Se habla mal de la guerra; es más inteligente evitarla y atribuirle muchos adelantos de la humanidad
Liquidada la escabechina marroquí, con la ayuda de Francia, probablemente la trama infame de los negocios mineros fue una de las causas de que cayera, poco después, la monarquía, tras unos años de dictadura, donde había de todo menos libertad, eso que no sabe uno qué hacer con ella y añora cuando le falta.
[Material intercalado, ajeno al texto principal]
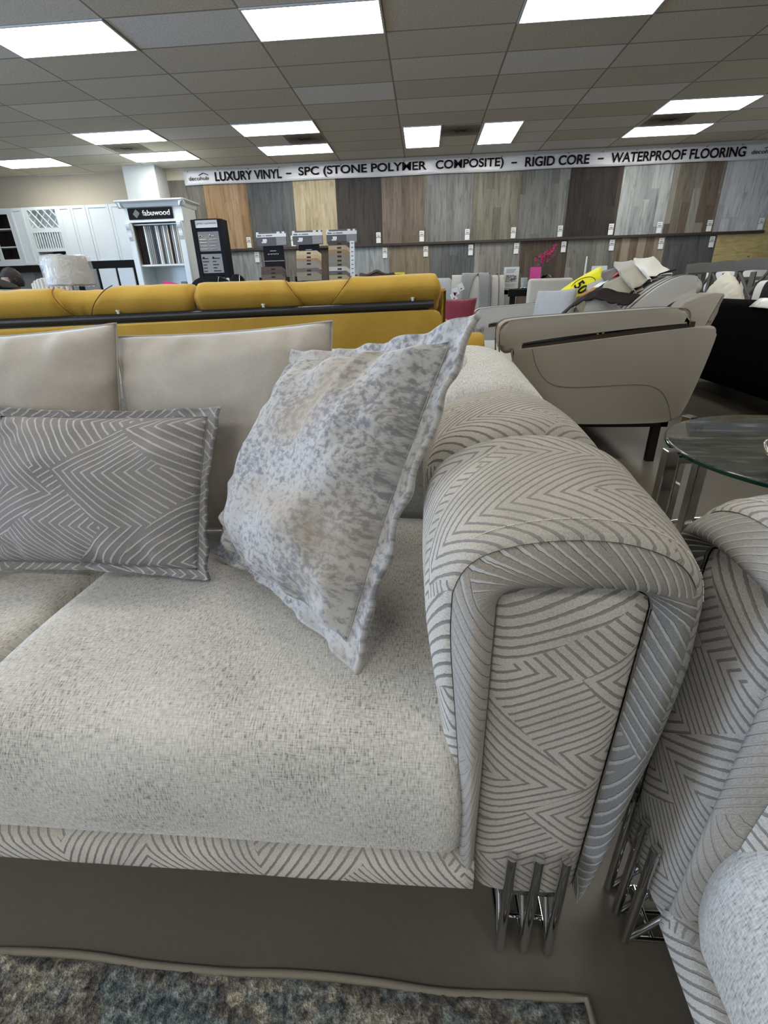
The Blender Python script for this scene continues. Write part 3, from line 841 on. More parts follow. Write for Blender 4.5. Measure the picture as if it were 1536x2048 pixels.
def yellow_sofa():
    root = thing('sofa', 'mustard yellow velvet sofa seen from behind, with black rail along its back', 'sofa', (.1, 2.3, 0), radians(10))
    root.rotation_euler = (0, radians(-.7), radians(10))
    Y = M['yellow']; dz = .008
    # outer back shell
    bm = BM(); prism(bm, smooth_poly([(-2.75,.12), (-2.75,.955), (-.06,.955), (-.022,.95), (-.006,.92), (.004,.5), (-.01,.12)], 1), 'Y', 0, .09, .018, 4); obj('back_shell', bm, Y, root, True)
    bm = BM(); box(bm, -2.75, -.03, .02, .5, .10, .5, .02); obj('base', bm, Y, root, True)
    bm = BM(); box(bm, -2.7, -.06, .06, .16, .93, 1.03); obj('slot_shade', bm, M['slot_shade_lid'], root)  # dark block painted as the shade in the gap behind the rail
    bm = BM(); tube(bm, [(-2.7, .028, .978), (-.045, .028, .978)], .0165, 14); obj('rail', bm, M['navy_rail'], root, True)
    for x in (-2.0, -1.38, -.78, -.135):
        bm = BM(); cyl(bm, (x, .03, .99), (x, .03, 1.004), .006, seg=10); cyl(bm, (x, .03, 1.003), (x, .03, 1.008), .009, seg=12); obj('rail_screw', bm, M['white_paper'], root, True)
    prof = [(.10,.93), (.045,.99), (.012,1.02), (.004,1.05), (.025,1.082), (.08,1.10), (.18,1.10), (.26,1.07), (.29,1.0), (.28,.8)]
    low = [(.10,.93), (.055,.99), (.025,1.02), (.02,1.045), (.04,1.073), (.09,1.088), (.18,1.09), (.25,1.06), (.28,1.0), (.27,.8)]
    s = .55
    mods = [(-1.068, -2.27), (0.0, -1.062)]
    for b, a in mods:
        # right half pad, wedge, left half pad
        w = b-a; 
        if b == 0.0:
            L = (lambda z: -1.062, lambda z: -.60-(z-1.0)*.7); R = (lambda z: -.50+(z-1.0)*.9, lambda z: -.008-.02*(z-1)); Wd = (lambda z: -.62-(z-1.0)*.7, lambda z: -.48+(z-1.0)*.9)
        else:
            L = (lambda z: -2.27, lambda z: -1.555-(z-1.0)*.6); R = (lambda z: -1.50+(z-1.0)*.9, lambda z: -1.070); Wd = (lambda z: -1.58-(z-1.0)*.6, lambda z: -1.47+(z-1.0)*.9)
        sweep_pad('back_pad', prof, *L, Y, root); sweep_pad('back_pad', prof, *R, Y, root); sweep_pad('centre_wedge', low, *Wd, Y, root, r=.01)
        for f, sg in ((L[1], -1), (R[0], 1)):
            pts = [(f(z)+sg*.012, y-.0035, z) for y, z in ((.05,.985), (.014,1.02), (.004,1.05), (.024,1.084), (.08,1.102))]
            bm = BM(); tube(bm, smooth_poly(pts, 2, False), .0022, 6); obj('seam', bm, plain('mustard_seam', (.16,.08,.01), .8), root, True)
    bm = BM(); box(bm, -2.75, 0, .10, .85, .2, .44, .05, 4); obj('seat', bm, Y, root, True)
    # arm seen past the right end
    bm = BM(); prism(bm, smooth_poly([(.02,.2), (.02,.86), (.06,.90), (.11,.885), (.13,.82), (.11,.2)], 2), 'Y', .32, .95, .03, 3); obj('arm', bm, Y, root, True)
    bm = BM(); prism(bm, smooth_poly([(.0,.12), (-.0,1.0), (.03,1.06), (.012,.9), (.03,.5), (.02,.12)], 2), 'Y', .09, .30, .01, 3); obj('side_shell', bm, Y, root, True)
    for x in (-2.6, -.12):
        for y in (.06, .75):
            bm = BM(); cyl(bm, (x, y, 0), (x, y, .12), .018, .024); obj('foot', bm, M['dark_metal'], root, True)
yellow_sofa()

# ------------------------------------------------------------ world-coordinate helper: parts given in world metres
def wobj(name, bm, mat, root, smooth=False, parent=None):
    bmesh.ops.translate(bm, vec=-Vector(root.location), verts=bm.verts)
    return obj(name, bm, mat, parent or root, smooth)

# ------------------------------------------------------------ taupe loveseat at the right, seen from its side
def recliner():
    Y0 = 3.0; root = thing('loveseat', 'taupe loveseat with piped padded arms and a rolled back, its side toward the camera', 'sofa', (1.05, 3.8, 0))
    T, TL = M['taupe'], M['taupe_light']
    for k, yy in enumerate((Y0, 4.62)):
        # outer side shell
        sh = smooth_poly([(.50,.70), (.53,.695), (1.0,.745), (1.585,.81), (1.635,.80), (1.64,.74), (1.60,.5), (1.55,.30), (1.50,.255), (.92,.25), (.75,.27), (.62,.42)], 2)
        y1 = yy+.06
        bm = BM(); prism(bm, sh, 'Y', yy, y1, .015, 3); o = wobj('side_shell', bm, T, root, True)
        st = smooth_poly([(.63,.70), (.66,.60), (.74,.50), (.86,.475), (1.1,.485), (1.3,.495), (1.40,.46), (1.46,.38), (1.50,.27)], 3, False)
        bm = BM(); tube(bm, [(x, yy-.0005, z) for x, z in st], .0022, 5); wobj('stitching', bm, M['taupe_dark'], root, True, o).location = (0,0,0)
        # slot and rails
        bm = BM(); prism(bm, [(.56,.66), (.56,.715), (1.40,.82), (1.52,.83), (1.52,.70)], 'Y', yy+.022, yy+.18); wobj('slot_shade', bm, M['slot_shade_lid'], root)  # shade in the gap under the arm pad, built as a dark block
        bm = BM(); tube(bm, [(.56, yy+.035, .712), (1.36, yy+.035, .800)], .0085, 8); tube(bm, [(.56, yy+.03, .735), (1.36, yy+.03, .825)], .006, 8); wobj('rail', bm, M['navy_rail'], root, True)
        for x, z in ((.58,.722), (1.0,.770), (1.03,.774), (1.60,.82)):
            bm = BM(); cyl(bm, (x, yy+.035, z), (x, yy+.035, z+.014), .008, seg=8); wobj('rail_screw', bm, M['chrome'], root, True)
        # padded arm above
        pad = smooth_poly([(.45,.68), (.437,.80), (.455,.845), (.53,.862), (1.0,.885), (1.42,.905), (1.475,.89), (1.485,.82), (1.476,.822), (1.40,.818), (1.0,.785), (.62,.742), (.545,.725), (.515,.67)], 2)
        bm = BM(); prism(bm, pad, 'Y', yy+.012, yy+.20, .028, 4); o = wobj('arm_pad', bm, T if k == 0 else TL, root, True)
        pip = smooth_poly([(.447,.66), (.436,.80), (.455,.850), (.53,.866), (1.0,.889), (1.42,.909), (1.478,.893), (1.487,.82)], 2, False)
        for e in (.018, .19):
            bm = BM(); tube(bm, [(x, yy+e, z-.004) for x, z in pip], .0045, 6); o2 = wobj('piping', bm, M['taupe_dark'], root, True)
    bm = BM(); box(bm, .52, 1.5, Y0+.2, 4.62, .25, .45, .02); wobj('base', bm, T, root, True)
    for a, b in ((Y0+.2, 3.92), (3.93, 4.61)):
        bm = BM(); box(bm, .47, 1.25, a, b, .44, .60, .05, 4); wobj('seat_cushion', bm, TL, root, True)
    # back, rolled over at the top
    prof = [(1.02,.50), (1.10,.70), (1.20,.87), (1.33,.99), (1.43,1.05), (1.52,1.072), (1.60,1.05), (1.625,1.0), (1.60,.965), (1.54,.955), (1.46,.93), (1.38,.86), (1.33,.75), (1.30,.5)]
    for a, b in ((Y0+.21, 3.90), (3.915, 4.62)):
        bm = BM(); prism(bm, smooth_poly(prof, 2), 'Y', a, b, .035, 4); o = wobj('back_cushion', bm, TL, root, True)
        for e in (.03, .09):
            pts = smooth_poly([(x, a+e, z) for x, z in [(p, q) for p, q in prof[:9]]], 2, False)
            pts = [(x-.0045*0, y, z+.002) for x, y, z in pts]
            bm = BM(); tube(bm, pts, .0042, 6); wobj('piping', bm, M['taupe_dark'], root, True)
    bm = BM(); prism(bm, smooth_poly([(1.36,.45), (1.42,.86), (1.50,.965), (1.69,.975), (1.705,.95), (1.60,.62), (1.56,.42)], 1), 'Y', Y0+.12, 4.7, .02, 3); wobj('rear_shell', bm, T, root, True)
    bm = BM(); box(bm, .62, 1.50, Y0+.03, Y0+.07, .225, .255); box(bm, .62, 1.50, 4.55, 4.59, .225, .255); box(bm, .62, .66, Y0+.03, 4.59, .225, .255); box(bm, 1.46, 1.50, Y0+.03, 4.59, .225, .255); wobj('base_frame', bm, M['dark_metal'], root)
    for x in (.64, 1.44):
        for y in (Y0+.05, 4.57):
            bm = BM(); box(bm, x-.025, x+.025, y-.02, y+.02, 0, .23, .003); wobj('leg', bm, M['dark_metal'], root)
recliner()
pillow('scatter_pillow', 'plain grey pillow leaning on the far arm of the taupe loveseat', [(.80,4.05,.60), (1.07,3.85,.64), (1.13,4.02,1.005), (.88,4.2,.995)], .07, [M['grey_fabric']], pinch=.05, N=24, seed=11)
pillow('scatter_pillow', 'brownish grey pillow on the taupe loveseat below the fabric swatches', [(.93,3.32,.60), (1.20,3.26,.63), (1.28,3.42,.94), (1.05,3.48,.985)], .07, [M['brown_pillow']], pinch=.05, N=24, seed=12)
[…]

Recuerdo la aventura de Mussolini en Abisinia y el recuelo nostálgico de los mayores hablando de la Gran Guerra, la del 14-18. Corrían vientos bélicos, como si estuvieran de moda y por las ciudades alemanas desfilaban las organizaciones militares, de adultos y jóvenes, lo que tenía el contrapunto en las fastuosas exhibiciones en la plaza Roja de Moscú.
En el Madrid donde yo vivía con los padres, ya bajo la República, ocupaban los próximos paseos de Recoletos y el Prado las "milicias rojas", algo menos marciales, con sus destacamentos de milicianas, embutidas en "monos" que les venían grandes, entonando convencidas la sorprendente consigna "hijos, sí; maridos, no", quizás contra el hábito burgués, insaciable y cruel, de casar a las niñas y deshacerse de ellas. Luego, la Guerra Civil, no me explico por qué algunos creen ingenioso llamarla "incivil", cuando lo correcto es lo otro. Eso sí me cogió de pleno, con 17 años, aislado de la parentela y con la aventura fascinante de la mitad de mi pueblo empeñado en acabar con la otra mitad.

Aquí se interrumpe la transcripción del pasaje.